There he stood as naked as when he was born with the biggest organ I have ever seen. It resembles a donkey’s more than anything else. It must be a sight for the God’s [sic] — or the women — in erection! No wonder they are always after him; and he after them!

After Lloyd-George’s death, Frances gave a TV interview.

At the very end of the interview, Frances was asked a seemingly innocent question: had she regretted not having a child? As Jennifer sat in her neighbour’s house [watching the television], she heard her mother deny her very existence, saying: ‘Lloyd George was my child’.

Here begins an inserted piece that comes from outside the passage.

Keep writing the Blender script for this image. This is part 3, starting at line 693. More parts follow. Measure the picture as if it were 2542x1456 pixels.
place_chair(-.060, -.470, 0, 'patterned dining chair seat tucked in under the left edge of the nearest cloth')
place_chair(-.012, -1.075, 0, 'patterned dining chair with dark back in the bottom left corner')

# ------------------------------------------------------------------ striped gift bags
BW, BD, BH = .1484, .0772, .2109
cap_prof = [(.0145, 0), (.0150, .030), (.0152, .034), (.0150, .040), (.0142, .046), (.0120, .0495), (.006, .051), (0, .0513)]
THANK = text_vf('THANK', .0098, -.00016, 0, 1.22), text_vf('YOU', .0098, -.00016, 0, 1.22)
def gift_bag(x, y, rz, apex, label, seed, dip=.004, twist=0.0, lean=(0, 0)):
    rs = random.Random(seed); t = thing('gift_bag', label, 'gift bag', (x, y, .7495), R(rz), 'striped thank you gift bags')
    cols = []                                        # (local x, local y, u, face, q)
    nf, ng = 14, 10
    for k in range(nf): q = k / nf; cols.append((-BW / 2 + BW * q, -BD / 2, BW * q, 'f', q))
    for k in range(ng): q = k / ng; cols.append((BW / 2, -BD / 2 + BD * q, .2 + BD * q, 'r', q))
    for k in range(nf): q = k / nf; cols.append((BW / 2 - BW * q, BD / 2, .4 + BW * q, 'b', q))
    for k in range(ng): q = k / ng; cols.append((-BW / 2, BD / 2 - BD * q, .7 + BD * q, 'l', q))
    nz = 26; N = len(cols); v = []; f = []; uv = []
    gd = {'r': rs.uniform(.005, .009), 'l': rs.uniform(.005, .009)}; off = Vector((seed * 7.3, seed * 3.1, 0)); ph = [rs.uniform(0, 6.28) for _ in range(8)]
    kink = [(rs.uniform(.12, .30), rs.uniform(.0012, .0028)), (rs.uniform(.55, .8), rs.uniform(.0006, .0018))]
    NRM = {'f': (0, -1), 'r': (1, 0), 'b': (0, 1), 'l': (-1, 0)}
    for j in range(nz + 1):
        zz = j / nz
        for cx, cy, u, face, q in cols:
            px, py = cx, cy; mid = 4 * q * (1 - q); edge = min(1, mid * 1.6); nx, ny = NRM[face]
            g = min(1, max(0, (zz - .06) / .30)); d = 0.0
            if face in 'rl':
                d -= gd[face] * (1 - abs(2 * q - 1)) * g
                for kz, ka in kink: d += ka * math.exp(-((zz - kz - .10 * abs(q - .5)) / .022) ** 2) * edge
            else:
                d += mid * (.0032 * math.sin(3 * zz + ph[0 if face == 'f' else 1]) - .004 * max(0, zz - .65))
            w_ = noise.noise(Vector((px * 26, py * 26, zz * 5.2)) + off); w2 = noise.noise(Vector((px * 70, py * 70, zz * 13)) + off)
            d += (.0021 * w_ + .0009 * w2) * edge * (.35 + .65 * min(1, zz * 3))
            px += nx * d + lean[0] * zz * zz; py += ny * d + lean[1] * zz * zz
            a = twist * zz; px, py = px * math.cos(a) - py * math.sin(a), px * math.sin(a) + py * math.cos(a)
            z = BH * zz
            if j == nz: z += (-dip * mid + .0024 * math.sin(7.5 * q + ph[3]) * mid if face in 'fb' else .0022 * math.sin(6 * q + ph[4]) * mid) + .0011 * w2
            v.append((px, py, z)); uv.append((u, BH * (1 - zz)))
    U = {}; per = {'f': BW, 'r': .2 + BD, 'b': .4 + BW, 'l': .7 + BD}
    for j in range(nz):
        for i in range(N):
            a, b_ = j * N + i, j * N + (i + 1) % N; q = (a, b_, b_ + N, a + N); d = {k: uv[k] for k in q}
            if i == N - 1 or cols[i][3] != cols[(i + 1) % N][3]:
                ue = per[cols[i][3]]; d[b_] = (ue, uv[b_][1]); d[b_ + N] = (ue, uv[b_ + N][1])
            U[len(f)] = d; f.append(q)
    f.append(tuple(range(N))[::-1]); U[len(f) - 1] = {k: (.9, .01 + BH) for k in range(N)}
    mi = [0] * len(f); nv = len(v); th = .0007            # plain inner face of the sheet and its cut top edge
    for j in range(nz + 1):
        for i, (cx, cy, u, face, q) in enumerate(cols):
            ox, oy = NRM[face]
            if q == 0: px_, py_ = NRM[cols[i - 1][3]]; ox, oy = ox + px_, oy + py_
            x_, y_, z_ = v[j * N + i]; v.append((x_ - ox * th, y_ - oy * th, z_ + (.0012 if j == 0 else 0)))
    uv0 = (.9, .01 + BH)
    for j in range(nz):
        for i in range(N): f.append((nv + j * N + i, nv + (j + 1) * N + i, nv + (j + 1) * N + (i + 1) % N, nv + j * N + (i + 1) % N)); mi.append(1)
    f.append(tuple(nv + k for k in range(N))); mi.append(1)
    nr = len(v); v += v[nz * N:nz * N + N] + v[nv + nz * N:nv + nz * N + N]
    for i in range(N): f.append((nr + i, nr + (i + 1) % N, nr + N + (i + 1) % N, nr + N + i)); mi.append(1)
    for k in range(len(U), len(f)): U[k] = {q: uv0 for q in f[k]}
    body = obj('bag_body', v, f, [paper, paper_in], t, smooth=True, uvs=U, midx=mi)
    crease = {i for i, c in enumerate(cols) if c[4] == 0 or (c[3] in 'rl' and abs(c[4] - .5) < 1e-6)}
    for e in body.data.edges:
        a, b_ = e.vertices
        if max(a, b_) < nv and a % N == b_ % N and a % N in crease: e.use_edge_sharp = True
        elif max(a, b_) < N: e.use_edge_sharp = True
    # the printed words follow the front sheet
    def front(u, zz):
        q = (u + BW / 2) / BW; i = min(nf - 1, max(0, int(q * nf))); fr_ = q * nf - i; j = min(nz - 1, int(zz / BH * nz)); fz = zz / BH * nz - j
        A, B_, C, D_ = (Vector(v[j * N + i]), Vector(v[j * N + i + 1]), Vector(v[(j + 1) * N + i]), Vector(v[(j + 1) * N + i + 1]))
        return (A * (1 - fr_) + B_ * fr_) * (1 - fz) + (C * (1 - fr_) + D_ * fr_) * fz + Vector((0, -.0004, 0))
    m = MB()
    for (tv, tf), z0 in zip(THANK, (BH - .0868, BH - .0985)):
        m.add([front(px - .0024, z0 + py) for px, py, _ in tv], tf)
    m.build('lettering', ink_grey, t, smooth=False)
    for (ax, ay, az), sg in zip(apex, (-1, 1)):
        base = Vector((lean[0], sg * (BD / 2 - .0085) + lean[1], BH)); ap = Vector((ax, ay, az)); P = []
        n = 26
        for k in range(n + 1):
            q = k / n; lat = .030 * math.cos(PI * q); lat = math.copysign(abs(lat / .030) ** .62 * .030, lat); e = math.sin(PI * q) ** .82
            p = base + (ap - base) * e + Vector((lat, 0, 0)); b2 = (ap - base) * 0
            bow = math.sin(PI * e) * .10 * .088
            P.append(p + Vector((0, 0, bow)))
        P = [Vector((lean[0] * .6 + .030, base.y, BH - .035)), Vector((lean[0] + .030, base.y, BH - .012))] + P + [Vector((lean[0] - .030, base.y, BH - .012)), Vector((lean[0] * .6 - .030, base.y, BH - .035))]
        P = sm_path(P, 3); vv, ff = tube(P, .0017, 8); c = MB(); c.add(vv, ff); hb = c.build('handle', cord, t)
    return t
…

Hague’s emphasis on the distress this caused Jennifer seems slightly off-beam: on the same page we’re told that it was at her own insistence that Frances’s 1967 memoirs included no mention of her. Rather, I think it was a truth: Lloyd George, spoiled and pampered from childhood, remained childlike in many respects.

He threw jealous fits when Frances showed any sign of leaving his orbit and finding happiness elsewhere. He was a hypochondriac — ‘dismissive of others’ ailments as he was over-anxious about his own’. He had ‘a childlike fascination with parcels and could not resist poking around in them’. He once wrote home to his brother to boast that he had succeeded in boiling a kettle all by himself. He found certain door-handles challenging, and if shut in the dining room at Number 10 would have to await a rescue party.

That he was ‘to the end of his life ... never able to tie his own shoelaces’ seems scarcely believable; mere curiosity, surely, would have supplied the lack at some point. Yet there it is. He was also one of the great statesmen of our history.

Lloyd George went to his rest having sown half a lifetime of bitterness between his two families — his youngest daughter Megan, perhaps because she had spent so long so close to her, loathed Frances to her dying day.

But he himself, as A. J. said, got away with it. ‘There is so much satisfaction in “doing” the world!” he wrote to Frances in 1915. ‘I have defied it for 25 years — treated it with contempt, spat upon its tinsel robes, and I have won through.’